The startup likes to defy the traditional cryptocurrency startup culture where it can. As of late, crypto startups have earned bad reputations due to scams.

“If you get a couple millionaires together and they make your website look amazing and put all this marketing budget into it … they can raise a hundred million dollars in a night. And these projects did,” Zemrose said. “Then they can essentially run away with that money and never have to deliver on anything.”

Tellor wants to be the opposite kind of business by offering a service funded by their crypto.

Coinbase.com describes Tellor as a decentralized oracle network that allows smart contracts on Ethereum — a technology that’s home to digital money, global payments and applications — to securely connect to external data sources. TRB is an Ethereum token that powers the Tellor network and incentivizes honest reporting of external data.

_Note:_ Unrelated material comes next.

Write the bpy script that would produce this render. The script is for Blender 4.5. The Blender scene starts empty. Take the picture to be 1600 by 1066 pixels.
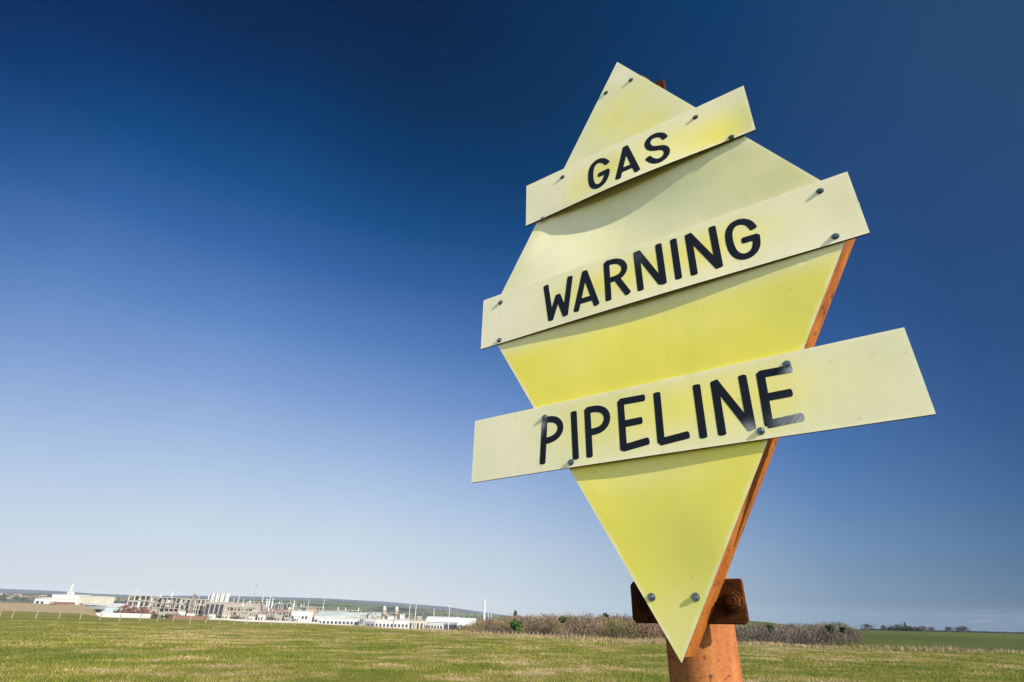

In the crypto world, when two parties enter into a smart contract, they set a condition that must be met for one side to “win” or “lose.” The smart contract helps mitigate risk.

An example Fett gives is a betting contract on what the weather will be on a specific day. The problem is that the contract itself cannot determine what the weather actually was, Fett says. That information has to come from elsewhere and be put “on chain” — or encrypted onto a blockchain.

“Obviously, like I could just tell it [the answer], but since I’m a person, I can be bribed. I could be really biased … ,” Fett said. “So that’s the beauty of the blockchain is you need a decentralized way, some way that it’s going to get this information without ever being shut down. That’s the service that we provide.”

Instead of promising increased value, Tellor is standing out by actually doing something with its crypto, having a goal in mind and providing information for its users.

Tellor may not have been an overnight success like some other cryptos that tout millionaire investors, but it’s slowly gained popularity. There was about $200 million worth of Tellor being circulated as of May 2021. Fett, Loya and Zemrose have recently hired Shaun Loetterle as their community outreach manager to help expand Tellor’s network of users. They keep in regular communication through a Telegram chat and a Discord server.

“The fact that something that we could do gets that kind of traction and that much global [attention]… it’s really cool,” Fett said. “We have people reach out to us, and they’re from all over the world, and they’ve heard of Tellor.”

Fett, Loya and Zemrose eventually hope to leave their jobs at Tellor and let it run as a decentralized financial network. The popular Bitcoin, for example, is not run by any executives but instead a community.

“The team that created it was slowly sort of overtaken by just open source contributors and people like that,” Fett said. “So eventually we’ll know if we’re actually successful in this if [we can leave].”

“It’s this new way of collectively building something whether it’s a company … or a small club or a group of freelancers,” Zemrose said. “You can organize through crypto and through voting and incentives.”

Immediately, though, the group hopes to find some more local employees, specifically young developers, and keep building up their community.

“Even though we went through those rough times, keeping our integrity, and then getting to where we are now, it’s really amazing,” Loya said. “And I think that is what I’m most proud of. Things come and go, but your integrity doesn’t.”